Many of his colleagues reacted with dismay when he agreed to join Sarkozy's cabinet last year and some have accused him since of not taking a strong enough stance over moral issues.

The government has repeatedly run into difficulties over rights, drawing fire for hosting controversial leaders in Paris, such as Libya's Muammar Gaddafi, and for sending mixed signals over China's clampdown on ethnic Tibetans.

When Kouchner took office, he asked Sarkozy to be flanked by a secretary of state for human rights and the post was given to the little-known Yade, who has occasionally run into trouble by appearing to criticise policy decisions.

"I think I was wrong to ask for a secretary of state for human rights," Kouchner said, adding: "Rama Yade has done as well as she could, and with talent."

French newspapers have reported that Sarkozy is annoyed with Yade for refusing to represent his UMP party in next year's European parliamentary elections, and Kouchner's public putdown suggests she has fallen from grace.

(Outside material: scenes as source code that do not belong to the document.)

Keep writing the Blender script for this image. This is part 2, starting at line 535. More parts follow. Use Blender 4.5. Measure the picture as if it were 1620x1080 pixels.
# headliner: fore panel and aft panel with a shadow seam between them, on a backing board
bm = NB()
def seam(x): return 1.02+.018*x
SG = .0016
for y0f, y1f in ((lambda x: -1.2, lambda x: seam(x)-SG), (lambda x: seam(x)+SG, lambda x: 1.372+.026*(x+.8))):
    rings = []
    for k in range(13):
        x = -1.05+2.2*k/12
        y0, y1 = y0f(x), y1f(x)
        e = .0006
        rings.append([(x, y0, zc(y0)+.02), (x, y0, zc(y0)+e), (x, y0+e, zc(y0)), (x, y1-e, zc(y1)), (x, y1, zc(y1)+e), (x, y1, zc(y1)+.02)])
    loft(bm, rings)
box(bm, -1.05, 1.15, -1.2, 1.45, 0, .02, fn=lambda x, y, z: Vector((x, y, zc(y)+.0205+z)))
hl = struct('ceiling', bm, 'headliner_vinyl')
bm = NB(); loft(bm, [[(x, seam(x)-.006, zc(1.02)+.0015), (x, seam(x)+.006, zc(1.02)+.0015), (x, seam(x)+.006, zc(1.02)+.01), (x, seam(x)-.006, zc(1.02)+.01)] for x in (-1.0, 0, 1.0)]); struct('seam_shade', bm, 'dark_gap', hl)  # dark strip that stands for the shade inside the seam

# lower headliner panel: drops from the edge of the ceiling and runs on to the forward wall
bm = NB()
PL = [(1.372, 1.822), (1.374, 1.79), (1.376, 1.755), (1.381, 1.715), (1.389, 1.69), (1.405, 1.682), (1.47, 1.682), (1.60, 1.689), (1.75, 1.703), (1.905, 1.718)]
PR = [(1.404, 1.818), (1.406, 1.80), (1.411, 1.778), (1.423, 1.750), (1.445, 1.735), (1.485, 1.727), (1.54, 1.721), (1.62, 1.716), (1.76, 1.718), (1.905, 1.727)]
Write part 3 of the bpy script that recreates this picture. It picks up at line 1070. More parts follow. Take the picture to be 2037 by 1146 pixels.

The Universal Declaration of Human Rights (UDHR) was adopted by the United Nations at a ceremony in Paris in 1948. France has always felt a special affinity with the document and sees itself in many ways as the home of human rights.
 

Comments (4)

THE CARNIBAL OF ECONOMIC CRISIS

Of course NOT Mr.Bernard Kouchner France's foreign policy cannot be guided only by human rights considerations. IT SHALL BE WITH DOUBLE STARDARD AS USA AND THE REST OF THE WORLD IN FACT THAT WAS NOT TAKEN IN CONSIDERATION IN COLONIAL FRANCE IN INDOCHINE.

Realpolitik or cynical self-interest?

Foreign Minister Bernard Kouchner's about-face on the issue the primacy of human rights in foreign affairs, while disheartening, is certainly predictable for a cynical political apparatchik, if that's what he is.

Minister Kouchner seems to be arguing that the commercial interests of France and the West are more important than the mere desires of downtrodden foreigners to be left to their own devices to work out their own fates. "I know better than the ignorant rabble," seems to be Minister Kouchner's message. It's a message that echos the tyrants of the 1930s, the neo-imperialism of this century's American imperium.

If he has a soul, Minister Kouchner should examine it. If he has a morality, he should consult it and absent himself from public affairs.

Maybe it is time for Kouchner to grow grapes

This is why some people should retire
Eventually you stay in your work for so long that you end up going against yourself.
Kouchner should step aside and let the youth take over, they need the work anyhow.
Enjoy retirement

Welcome to the Real World

Mr. Kouchner is simply honoring a fact of life. In foreign policy realpolitik is far more effective than striving for the unattainable. Even Reinhold Niebur, the theologian, advised that the best we can do is to find proximate solutions to insoluable probems.